On the contrary, Russia is an autocracy and relatively underdeveloped, with per-capita wealth about a third that of South Korea. What riches it possesses have not been created through invention, innovation and productivity, but through the exploitation of natural resources controlled by oligarchs.
Let's return to G-7 and, over time, transform it into an association of free-market, liberal democracies — an alternative to the United Nations, a broken institution beyond any hope of repair.
Fourth, respect the wisdom of "Si vis pacem, para bellum." That's Latin for "If you want peace, prepare for war," a doctrine dating back to Plato. Mr. Obama does not subscribe to it. Instead, he assures us that the "tide of war is receding."

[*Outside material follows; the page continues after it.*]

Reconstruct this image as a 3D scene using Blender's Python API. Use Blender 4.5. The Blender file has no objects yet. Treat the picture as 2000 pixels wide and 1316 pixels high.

However, Iran, the world's leading sponsor of terrorism, continues to spin centrifuges. Al Qaeda forces are fighting in Syria, Iraq, Yemen and North Africa. China is throwing around its growing military weight — including a 12 percent increase in military spending for 2014. Again, Mr. Putin's troops have seized Crimea, six years after having taken two big bites out of Georgia.
You don't have to be Clausewitz to see that this is the wrong moment for the United States to take another "peace dividend," to shrink the military, reduce capabilities and readiness.
The list above is by no means exhaustive. The point is to adopt policies that will make the United States stronger — economically, militarily and, by extension, diplomatically.
Nothing is more likely to cause Mr. Putin to regret his actions and think hard before repeating them elsewhere. Nothing would send a clearer message to Iran, China and other aspiring empire-builders.
"You don't just in the 21st century behave in 19th-century fashion," Secretary of State John F. Kerry said the other day. That's true in the sense that top hats and petticoats are no longer stylish.
Despotism, however, seems to be making a comeback. In consequence, the United States has 21st-century responsibilities. If we're unwilling or unable to shoulder them, no one else will.